This would abstract out a lot of details so that tools working at this level could do something like:

  1. Setup working with a project when you open a project in your editor
  2. Get a list of environments to work with so your editor knows what you want to work with
  3. Run code with a selected environment so your editor can launch you test suite

But it’s abstracted out such that the environment could be remote or something.

This can all be driven by some CLI tool directly or by some tool on your behalf. Steve also suggested having some project that defines a reasonable fallback that tools could use. That is where Steve would have .venv as a “I have no preference” default live and not have that in the PEP. Steve also doesn’t like the redirect file idea since you could just ask for the list rather than writing it down.

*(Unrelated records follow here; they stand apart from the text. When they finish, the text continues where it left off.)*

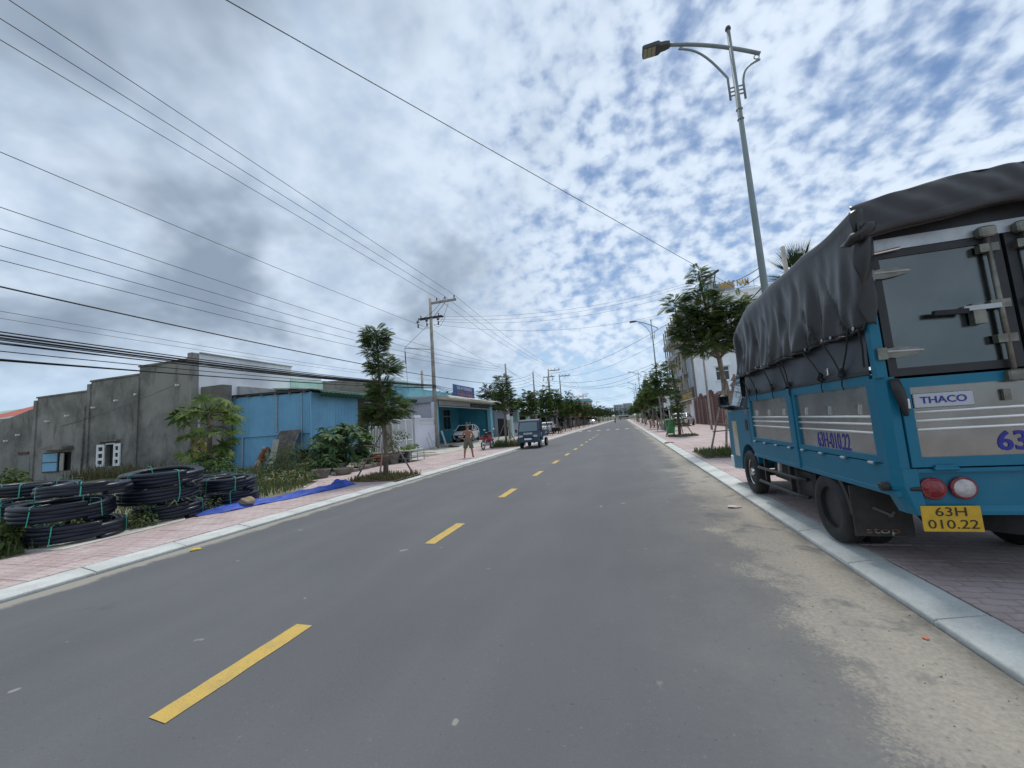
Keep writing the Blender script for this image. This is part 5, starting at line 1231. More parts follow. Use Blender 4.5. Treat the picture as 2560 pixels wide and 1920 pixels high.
for i, (x, y, mt) in enumerate(((1.9,300,'hotel_cream'),)):
    t = thing('bus', 'pale bus standing across the far end of the road', 'bus', (x-6, y, 0)); soft(MB().box(0,8,0,2.4,.5,3.2).build('body', mt, t), .15); MB().box(.4,7.6,-.02,0,1.6,2.6).build('window', 'glass_dark', t)
    for q in (1.5,6.3): MB().lathe([(.5,-.1),(.5,.2)], (q,0,.5), 'y', 14).build('wheel', 'rubber', t)
# ================================================================ parked truck
TX, TY = 2.77, 3.6
T = thing('cargo_truck', 'teal blue light truck with steel sides and dark canvas cover parked on the right kerb', 'truck', (TX, TY, 0))
def part(m, name, mt, parent=None, bev=0.0, sm=False):
    o = m.build(name, mt, parent or T, sm)
    if bev: soft(o, bev, 2)
    return o
WZ = .075; HWD = .87
def wheel_x(x0, x1, y, z, r, parent, rimmat, outer=-1, hub=True, dish=False):
    """wheel on an x axle; outer = side the dish faces"""
    w = x1-x0; c = (x0+x1)/2
    tyre = MB().lathe([(r*.60,-w*.42),(r*.72,-w*.5),(r*.92,-w*.47),(r*.985,-w*.36),(r,-w*.2),(r,w*.2),(r*.985,w*.36),(r*.92,w*.47),(r*.72,w*.5),(r*.60,w*.42),(r*.60,-w*.42)], (c,y,z), 'x', 40, False)
    t = autosmooth(tyre.build('tyre', 'rubber', parent), 50); t.name = 'tyre'
    for s in (-.22,0,.22): MB().lathe([(r*1.003,-.004),(r*1.003,.004)], (c+s*w,y,z), 'x', 40).build('tread_groove', 'black_metal', t)
    s = outer; f = c + s*w*.30
    prof = [(r*.60,s*w*.10),(r*.615,0),(r*.56,s*-.01),(r*.50,-s*.03),(r*.40,-s*.065),(r*.22,-s*.07),(r*.20,-s*.02),(r*.15,s*.02),(0,s*.03)]
    if dish: prof = [(r*.63,s*w*.10),(r*.645,s*w*.12),(r*.62,s*w*.06),(r*.60,-s*.03),(r*.57,-s*.09),(r*.50,-s*.11),(r*.34,-s*.115),(r*.30,-s*.05),(r*.24,-s*.035),(0,-s*.03)]
    rim = autosmooth(MB().lathe(prof, (f,y,z), 'x', 32, False).build('rim', rimmat, t), 35)
    if hub and not dish:
        for k in range(5):
            a = 2*PI*k/5; MB().lathe([(.045,0),(.045,s*.012),(.0,s*.014)], (f-s*.062,y+math.cos(a)*r*.42,z+math.sin(a)*r*.42), 'x', 12).build('rim_hole', 'black_metal', rim)
            MB().lathe([(.016,0),(.016,s*.03),(.0,s*.03)], (f-s*.02,y+math.cos(a+.6)*r*.17,z+math.sin(a+.6)*r*.17), 'x', 6).build('wheel_nut', 'galvanised', rim)
    return t
for s in (-1, 1):
    wheel_x(*sorted((s*.85, s*.66)), 3.73, WZ+.345, .345, T, 'chrome' if s < 0 else 'steel', s)
    wheel_x(*sorted((s*.86, s*.68)), 1.14, WZ+.335, .335, T, 'wheel_blue', s, True, True)
    wheel_x(*sorted((s*.65, s*.47)), 1.14, WZ+.335, .335, T, 'black_metal', s, False)
# chassis
for s in (-.42,.30): part(MB().box(s,s+.10,.15,4.6,.50,.66), 'chassis_rail', 'black_metal')
part(MB().tube([(-.7,1.14,.41),(.7,1.14,.41)], .07, 10), 'rear_axle', 'black_metal'); part(MB().lathe([(.04,-.16),(.18,-.08),(.18,.08),(.04,.16)], (0,1.14,.41), 'x'), 'differential', 'black_metal')
part(MB().tube([(-.7,3.73,.40),(.7,3.73,.40)], .05, 8), 'front_axle', 'black_metal')
part(MB().cbox(-.78,-.42,1.62,2.05,.34,.70,.03), 'fuel_tank', 'black_metal'); part(MB().cbox(-.72,-.45,2.15,2.5,.40,.68,.03), 'battery_box', 'dark_rubbish')
part(MB().box(-.62,.6,2.5,3.3,.40,.62), 'gearbox', 'dark_rubbish'); part(MB().tube([(.2,.1,.42),(.2,1.0,.42),(.25,2.4,.5)], .05, 8), 'exhaust', 'black_metal')
part(MB().lathe([(.15,-.08),(.33,-.08),(.33,.08),(.15,.08)], (.05,.45,.50), 'z', 28), 'spare_wheel', 'rubber')
# side protection rails
for z in (.56,.36):
    part(MB().tube([(-.80,3.28,z),(-.86,3.20,z),(-.86,1.85,z+.03),(-.80,1.72,z+.03)], .022, 8), 'guard_rail', 'black_metal', sm=True)
for y in (2.05,2.95): part(MB().box(-.85,-.80,y,y+.05,.34,.74), 'guard_bracket', 'black_metal')
# mudguard, flap
mg = MB(); n = 14
for i in range(n):
    a0, a1 = PI*(.02+.86*i/n), PI*(.02+.86*(i+1)/n); r0, r1 = .405, .455
    P = lambda a, r: (1.14-math.cos(a)*r, WZ+.335+math.sin(a)*r)
    (ya,za),(yb,zb),(yc,zc),(yd,zd) = P(a0,r0),P(a1,r0),P(a1,r1),P(a0,r1)
    if i > 4: continue
    mg.prism([(ya,za),(yb,zb),(yc,zc),(yd,zd)], -.866, -.45, 'x')
part(mg, 'mudguard', 'black_metal')
fl = part(MB().box(-.88,-.45,.66,.675,.26,.70), 'mud_flap', 'dark_rubbish')
text('flap_lettering', 'stop', .075, 'rust', fl, (-.68,.655,.31), (PI/2,0,0), .001, 1.9)
part(MB().obox((-.66,.652,.47), (.16,.006,.02), (0,.5,0)), 'flap_scrape', 'asbestos', fl); part(MB().obox((-.60,.651,.45), (.06,.006,.02), (0,-.7,0)), 'flap_scrape', 'asbestos', fl)
for y, zz in ((.55,.74),(2.88,.72)): part(MB().cbox(-.86,-.76,y,y+.11,zz,zz+.07,.01), 'marker_lamp', 'lens_clear')
part(MB().obox((-.84,2.4,.66), (.03,.05,.14), (.2,0,.1)), 'marker_lamp', 'lens_clear')
part(MB().lathe([(.02,0),(.035,.01),(.035,.05),(.02,.06)], (-.93,.10,.79), 'x', 14), 'side_buffer', 'black_metal')
# bed
part(MB().box(-.84,.84,.05,3.30,.80,.90), 'bed_floor', 'black_metal')
for s in (-1, 1):
    a, b = sorted((s*.845, s*.868)); part(MB().box(a,b,.10,3.28,.76,.955), 'side_rail', 'truck_blue', bev=.006)
    a, b = sorted((s*.80, s*.872)); part(MB().box(a,b,.02,3.30,.72,.765), 'side_rail', 'truck_blue', bev=.006)
# drop sides: each with frame, polished panel, three bright strips, hinges, latches
def drop_side(s, y0, y1, num=False):
    x0, x1 = sorted((s*.835, s*.872)); z0, z1 = .965, 1.655; f = .062
    g = part(MB().box(x0,x1,y0,y0+f,z0,z1).box(x0,x1,y1-f,y1,z0,z1).box(x0,x1,y0+f,y1-f,z1-f-.02,z1).box(x0,x1,y0+f,y1-f,z0,z0+f*.8), 'drop_side', 'truck_blue')
    xp = s*.852; a, b = sorted((xp, xp-s*.012))
    part(MB().box(a,b,y0+f,y1-f,z0+f*.8,z1-f-.02), 'steel_panel', 'steel', g)
    for z in (1.315,1.255,1.185):
        a, b = sorted((xp, xp+s*.010)); part(MB().tube([(xp+s*.004,y0+f+.005,z+.008),(xp+s*.004,y1-f-.005,z+.008)], .0095, 8), 'bright_strip', 'bright_trim', g, sm=True)
    for k in range(4):
        y = y0+.12+(y1-y0-.24)*k/3; a, b = sorted((s*.868, s*.892))
        part(MB().box(a,b,y-.05,y+.05,.945,.965), 'hinge', 'truck_blue', g); part(MB().tube([(s*.885,y-.035,.955),(s*.885,y+.035,.955)], .013, 6), 'hinge_pin', 'galvanised', g)
    for k in range(3):
        y = y0+.25+(y1-y0-.5)*k/2; a, b = sorted((s*.853, s*.866))
        part(MB().box(a,b,y-.025,y+.025,1.39,1.425).box(a,b,y-.012,y+.012,1.34,1.39), 'rope_hook', 'chrome', g)
    return g
drop_side(-1, .12, 1.62); drop_side(-1, 1.74, 3.26); drop_side(1, .12, 1.62); drop_side(1, 1.74, 3.26)
text('number_lettering', '63H-010.22', .215, 'number_blue', T, (-.854,.88,1.085), (PI/2,0,-PI/2), .001, wd=.60, bold=.0)
for s in (-1, 1):
    a, b = sorted((s*.83, s*.885)); part(MB().box(a,b,1.63,1.73,.74,1.70), 'side_post', 'truck_blue', bev=.008)
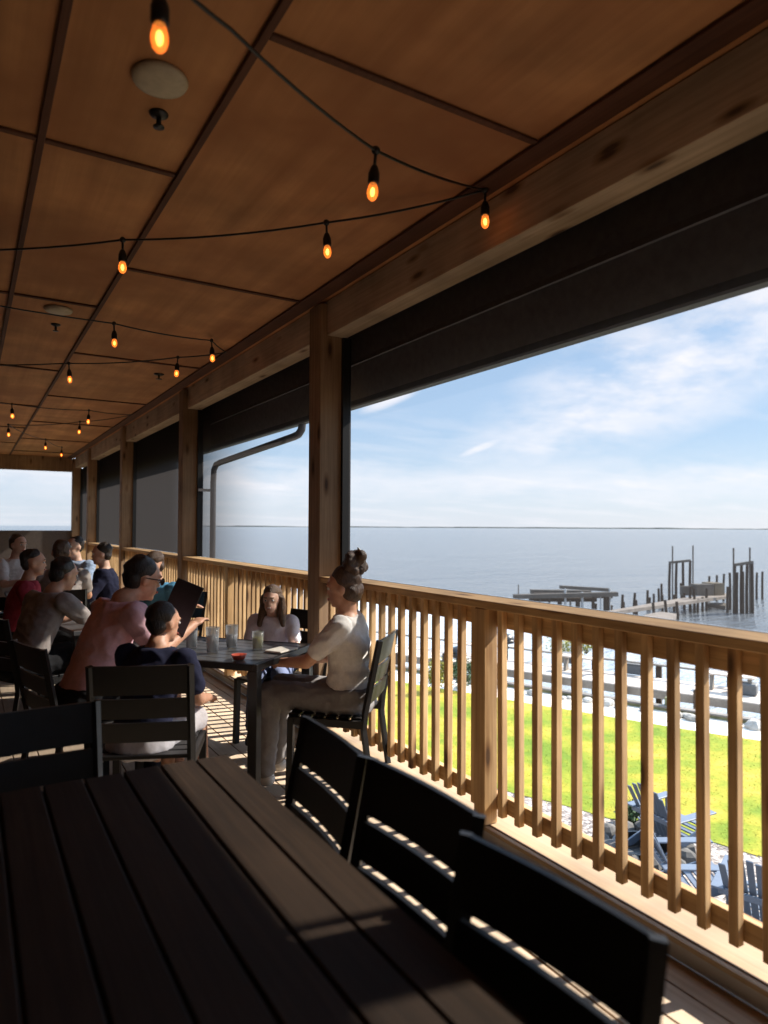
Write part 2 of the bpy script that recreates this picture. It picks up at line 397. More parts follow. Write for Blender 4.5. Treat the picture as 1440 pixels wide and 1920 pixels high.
# ------------------------------------------------------------------ string lights
def catenary(pts, sag=.02):
    out = []
    for p, q in zip(pts, pts[1:]):
        p, q = V(p), V(q); L = (q-p).length
        for k in range(8):
            u = k/8; out.append(p.lerp(q, u) - V((0,0,sag*L*4*u*(1-u))))
    out.append(V(pts[-1])); return out
def string(label, path, lamps):
    t = empty('string_light', path[0], 0, label, 'string lights', 'strings of amber bulbs under the ceiling')
    MB().tube(catenary(path), .0055, 6).build('wire', BLACK, t, smooth=True, world=True)
    for (x, y, z) in lamps:
        s = MB(); s.ell((0,0,0), (.016,.016,.016)); s.tube([(0,0,0),(0,0,-.055)], .006, 8)
        s.lathe([(.006,-.05),(.014,-.062),(.021,-.085),(.021,-.115),(.018,-.12)], n=14)
        so_ = s.build('socket', BLACK, t, smooth=True); so_.matrix_parent_inverse = world_of(t).inverted(); so_.location = (x, y, z)
        sz_ = random.uniform(.92, 1.05)
        MB().lathe([(.012,-.119),(.017*sz_,-.130),(.0205*sz_,-.146),(.0205*sz_,-.157),(.016*sz_,-.172),(.008,-.180),(.002,-.182)], n=14).build('bulb', BULB, so_, smooth=True)
        MB().ell((0,0,-.150), (.0085,.0085,.017), None, 10, 8).build('filament', FIL, so_, smooth=True)
        so_.rotation_euler = (R(random.uniform(-4,4)), R(random.uniform(-4,4)), 0)
    return t
A1 = (1.24,2.10,2.86); A0 = (.35,1.545,2.745)
H1 = (2.04,2.45,3.075)
B1 = (1.52,3.06,3.03); B2 = (.674,3.75,3.0)
string('nearest string of large glowing amber bulbs hanging from the beam', [(-1.2,.55,3.07), A0, (.55,1.66,2.76), A1, H1, B1, B2, (-.2,4.5,3.02), (-1.5,5.0,3.06)], [A0, A1, H1, B1, B2])
C1, C2, C3, C4 = (.92,5.42,3.02), (1.73,5.63,3.06), (1.62,6.28,3.04), (.77,6.8,2.98)
string('middle string of amber bulbs zigzagging left of the woman\'s post', [(-1.5,5.05,3.06), C1, C2, (1.98,6.0,3.075), C3, C4, (-1.5,8.2,3.06)], [C1, C2, C3, C4])
D_ = [(.45,9.6,3.0),(1.35,9.7,3.02),(1.37,10.7,3.0),(.5,11.6,3.0),(1.16,13.4,3.02),(1.55,14.6,3.02)]
string('farthest string of small dim amber bulbs near the end opening', [(-1.5,8.25,3.06)]+D_[:2]+[(1.98,10.1,3.075)]+D_[2:], D_)

# ceiling fittings
def plate(t, X, lab):
    p = MB().lathe([(.095,0),(.098,-.008),(.092,-.02),(.07,-.028),(.01,-.03)], n=28).build('ceiling_plate', plain('beige_plastic', (.42,.36,.26), .5), smooth=True)
    p.location = (X, t, CZ-.001); tag(p, lab, 'ceiling plate', 'round ceiling plates')
plate(2.47, .563, 'large round beige plate on the ceiling under the nearest bulb'); plate(5.53, .55, 'small round beige plate farther down the ceiling')
def sprink(X, t, lab, s=1):
    e = empty('sprinkler', (X, t, CZ-.001), 0, lab, 'sprinkler', 'ceiling sprinklers')
    MB().lathe([(.036*s,0),(.036*s,-.006),(.02*s,-.016)], n=18).build('escutcheon', BLACK, e, smooth=True)
    MB().lathe([(.009,-.014),(.010,-.04),(.006,-.05),(.022*s,-.052),(.022*s,-.055)], n=14).build('sprinkler_head', BLACK, e, smooth=True)
sprink(.61, 2.69, 'dark sprinkler head beyond the large beige ceiling plate'); sprink(.577, 5.97, 'dark sprinkler head by the small beige ceiling plate'); sprink(1.70, 7.35, 'dark sprinkler head near the porch post behind the man', 1.5)

# ------------------------------------------------------------------ dining chair and tables
def curved_slat(z0, z1, lean0, w=.405, dep=.010, th=.014):
    m = MB(); rings = []; n = 12
    for k in range(n+1):
        x = -w/2 + w*k/n; c = dep*(1-(2*x/w)**2)
        def P(z, dy): return V((x, lean0(z) - c + dy, z))
        rings.append([P(z0, -th/2), P(z0, th/2), P(z1, th/2), P(z1, -th/2)])
    return m.loft(rings)
def make_chair():
    t = empty('dining_chair')
    lean = lambda z: -.215 - .20*(z-.45)
    for z0, z1 in ((.752,.885), (.642,.733), (.532,.622)):
        curved_slat(z0, z1, lean).build('back_slat', CHAIRM, t)
    for s in (-1, 1):
        x = s*.212
        MB().tube([(x,-.27,0),(x,-.215,.40),(x,lean(.5),.5),(x,lean(.885)+.0,.885)], .019, 4).build('back_leg', CHAIRM, t)
        MB().bar((x,.21,0), (x,.20,.44), .034, .034).build('front_leg', CHAIRM, t)
        MB().bar((x,-.215,.425), (x,.215,.425), .026, .04).build('side_rail', CHAIRM, t)
    m = MB()
    for k in range(6): m.box((-.199,-.20+.072*k,.44), (.199,-.20+.072*k+.062,.458))
    m.build('seat', CHAIRM, t, bevel=.003)
    return t
proto = make_chair()
CH = 'black slatted dining chairs'
def place(x, y, rz, lab, first=[True]):
    o = proto if first[0] else copy_tree(proto); first[0] = False
    o.location = (x, y, 0); o.rotation_euler = (0, 0, rz); tag(o, lab, 'chair', CH); return o
# foreground: backs at larger X, facing the table (-X): local +Y -> world -X
def fg(xb, t, skew, lab):
    # xb: x of top of back
    place(xb-.30, t, R(90+skew), lab)
fg(.88, .862, 4, 'black slatted chair nearest the camera, bottom right of the photo')
fg(.935, 1.35, 2, 'black slatted chair in the middle of the three along the plank table')
fg(.93, 1.835, -4, 'black slatted chair at the far end of the three along the plank table')
place(.20, 2.26, R(184), 'dark slatted chair at the far end of the plank table, lower left')

def plank_table():
    t = empty('plank_table', (.1, .7, 0), 0, 'large dark brown plank table filling the lower left foreground', 'table')
    x1 = .745; w_ = .110; k = 0
    while k < 10:
        xa = x1 - w_*(k+1)
        MB().box((xa+.0035, -.9, .722), (xa+w_-.0035, 2.2+.002*((k*7)%3), .75+.0008*((k*5)%3))).build('plank', TABM, t, bevel=.003, world=True); k += 1
    x0 = x1-w_*10
    fr = MB(); fr.box((x0+.02,-.88,.65),(x0+.06,2.18,.718)).box((x1-.06,-.88,.65),(x1-.02,2.18,.718)).box((x0+.06,2.12,.65),(x1-.06,2.16,.718)).box((x0+.06,-.86,.65),(x1-.06,-.82,.718)); 
    fr.box((x0+.061,-.815,.69),(x1-.061,2.115,.7195))  # added dark backing board, hides the lit floor so plank seams read dark
    fr.build('frame', CHAIRM, t, world=True)
    for xx in (x0+.06, x1-.12):
        for yy in (-.8, 2.05): MB().box((xx,yy,0),(xx+.06,yy+.06,.649)).build('leg', CHAIRM, t, world=True)
plank_table()

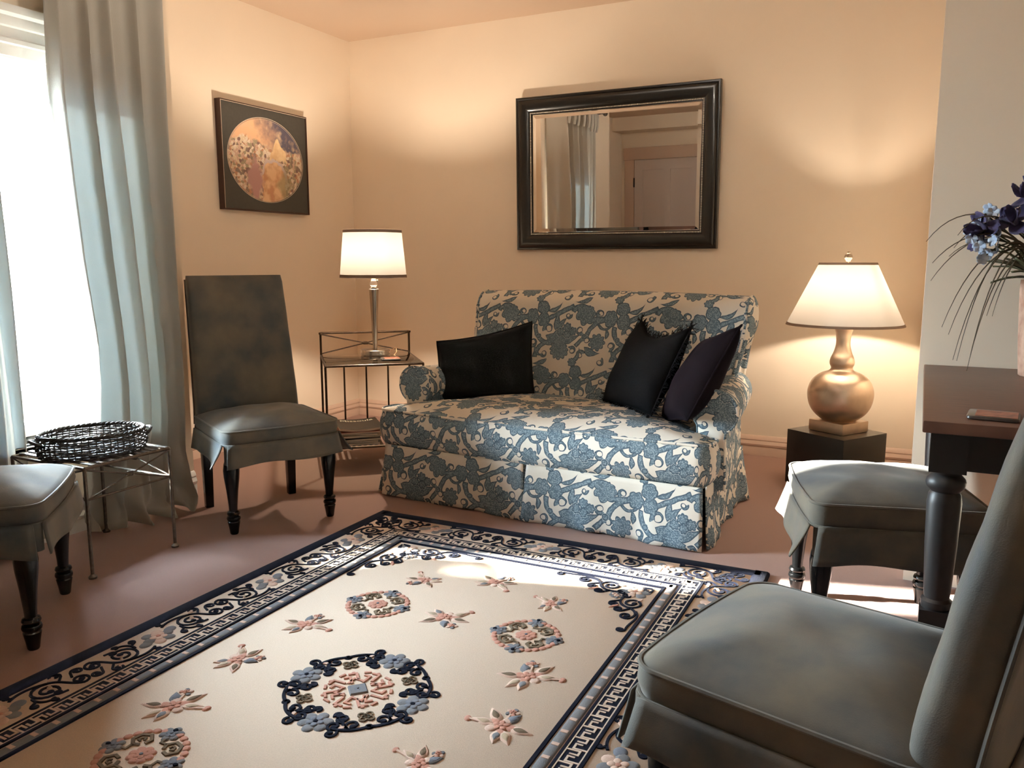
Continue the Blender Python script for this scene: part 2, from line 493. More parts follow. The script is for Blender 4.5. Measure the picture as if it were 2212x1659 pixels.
    nb = nt.n('ShaderNodeTexNoise'); nb.inputs['Scale'].default_value = 9; nb.inputs['Detail'].default_value = 3
    tc = nt.n('ShaderNodeTexCoord'); nt.l(tc.outputs['Object'], nb.inputs['Vector'])
    bp = nt.n('ShaderNodeBump'); bp.inputs['Strength'].default_value = 0.35; bp.inputs['Distance'].default_value = 0.02
    nt.l(nb.outputs[0], bp.inputs['Height']); nt.l(bp.outputs[0], b.inputs['Normal'])
    return m
M['paisley'] = paisley_material()

# ------------------------------------------------------------------ room shell
ZC = 2.553
XA = 3.585      # alcove return on the right
YA = -1.66      # face of the right-hand wall
XW = 0.55       # face of the window wall
YR = -2.00      # where the window wall steps out
YJ = -3.72      # where it steps back
YF = -5.70; XE = 6.6
T = 0.24
mb = MB(); mb.box((-0.3, YF - 0.2, -0.12), (XE + 0.2, 0.2, 0)); struct(mb, 'floor', M['carpet'], smooth=False)
mb = MB(); mb.box((-0.3, YF - 0.2, ZC), (XE + 0.2, 0.2, ZC + 0.12)); struct(mb, 'ceiling', M['ceiling'], smooth=False)
mb = MB(); mb.box((-0.2, 0, 0), (XA + 0.2, 0.2, ZC)); struct(mb, 'wall_back', M['wall'], smooth=False)
mb = MB(); mb.box((-0.2, YR, 0), (0, 0, ZC)); struct(mb, 'wall_left', M['wall'], smooth=False)
# window wall with its opening
WY0, WY1, WZ0, WZ1 = -3.04, -2.30, 0.40, 1.835
X0 = XW - T
mb = MB()
mb.box((X0, YJ, 0), (XW, WY0, ZC)); mb.box((X0, WY1, 0), (XW, YR, ZC))
mb.box((X0, WY0, 0), (XW, WY1, WZ0)); mb.box((X0, WY0, WZ1), (XW, WY1, ZC))
mb.box((-0.2, YR - 0.10, 0), (X0, YR, ZC)); mb.box((-0.2, YJ, 0), (X0, YJ + 0.10, ZC))
struct(mb, 'wall_window', M['wall'], smooth=False)
mb = MB(); mb.box((-0.24, YF, 0), (0, YJ, ZC)); struct(mb, 'wall_recess', M['wall'], smooth=False)
mb = MB(); mb.box((XA, YA, 0), (XE, 0, ZC)); struct(mb, 'wall_alcove', M['wall'], smooth=False)
mb = MB(); mb.box((XE, YF, 0), (XE + 0.2, YA, ZC)); struct(mb, 'wall_right', M['wall'], smooth=False)
mb = MB(); mb.box((-0.24, YF - 0.2, 0), (XE + 0.2, YF, ZC)); struct(mb, 'wall_front', M['wall'], smooth=False)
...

While I can see this working in an ideal scenario (especially if it expands to cover more situations over time), the question I’m ruminating about is whether this will lead to actual adoption of this approach or if people would balk at the idea of having their workflow tool abstracted away this much.

For me, I think I’d just use whatever tool I preferred, and wouldn’t see having to add config to say “my tool is XXX” (which I assume I’d need to to for the API to work) as being any better than the current situation. I wouldn’t use a generic API for my normal workflow, it would be solely for IDEs and the like.

Conversely, a naming convention like .venv is (for me, at least) a zero-friction way to work in a way that IDEs can just use, without me needing to do anything.